About him & her (2023): A movie review…

 

 

Think about all the little elements of fate that lead to us crossing each-other lifepaths, some of them leaving everlasting marks, others just ending up as ghostly shadows of destiny. The movie, “About him&her”, explores this theme, as two phone line cross accidentally, and the people in both sides of them end up forming a special connection.

 

Hiding from Tokyo’s summer heat and humidity, I put the movie on, not really intending to watch it closely, but rather as a distraction as I was sorting things out a little bit, but it grasped my attention, not to let me go, till the last screen, when I felt tears rolling down my cheeks. SPOILER ALERT.

 

The movie is set in 1989 and the opening screen shows a black screen and visualized telephone lines getting intertwined, featuring bits and pieces of different conversations. Then, out two main characters’ phone lines cross and they end up talking to each-other. They realize it must be a technical issue, but they keep talking to each-other and soon, that simple initial sparks, turns into daily, hours long phone conversation. Both, him and her, have past experiences that have left them scarred, and they find that they can confess to the other, what they couldn’t to anyone else.

 

The year is 1989. A movie unfolds with a simple yet mesmerizing sequence—a black screen adorned with a graph of telephone lines that gradually intertwine.
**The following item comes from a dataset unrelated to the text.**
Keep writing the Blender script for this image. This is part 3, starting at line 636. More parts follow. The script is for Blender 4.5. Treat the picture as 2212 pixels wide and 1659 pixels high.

This initial encounter between characters is a work of sheer cinematic brilliance, a poignant symbol of lives converging despite the distances that separate them. What makes it even more remarkable is the fact that it is based on real events experienced by the film’s own director, infusing the narrative with an additional layer of awe.

 

As I was starting to get afraid that their connection would, as many of mine were, forever kept in a spiritual realm deeply divided by geographical distance, the two of them decided to meet up! They meet in a lovely hotel room, but deciding to go through the entire experience without looking at each-other – you have to see the movie to understand how they made it happen-and at one point they were sitting back-to-back and describing and drawing one another, without looking.

 

“I know I’m not even good to myself right now, but I just want this feeling to last a little longer”, is a quote from her that echoes throughout the movie. Both are hurt and can’t seem to forgive themselves for what happened in their pasts, but they finally seem to have caught a break. I have to add that the music was well chosen and I kept listening to it as my background after the movie ended.

 

And, in the end, came the little black screen with a cute drawing and some text- the beautiful moment that made me tear up a bit. I learned that the entire hotel scenes were spontaneous and that the actors recorded the entire part without ever looking at one another, thus the scenes were genuine and so were their drawing. They first actually saw each-other at the premiere of the move.

 

It was a beautiful movie, made even better by the fact that I stumbled upon it without planning to, without reading a summary or watching its trailer, like the good old times.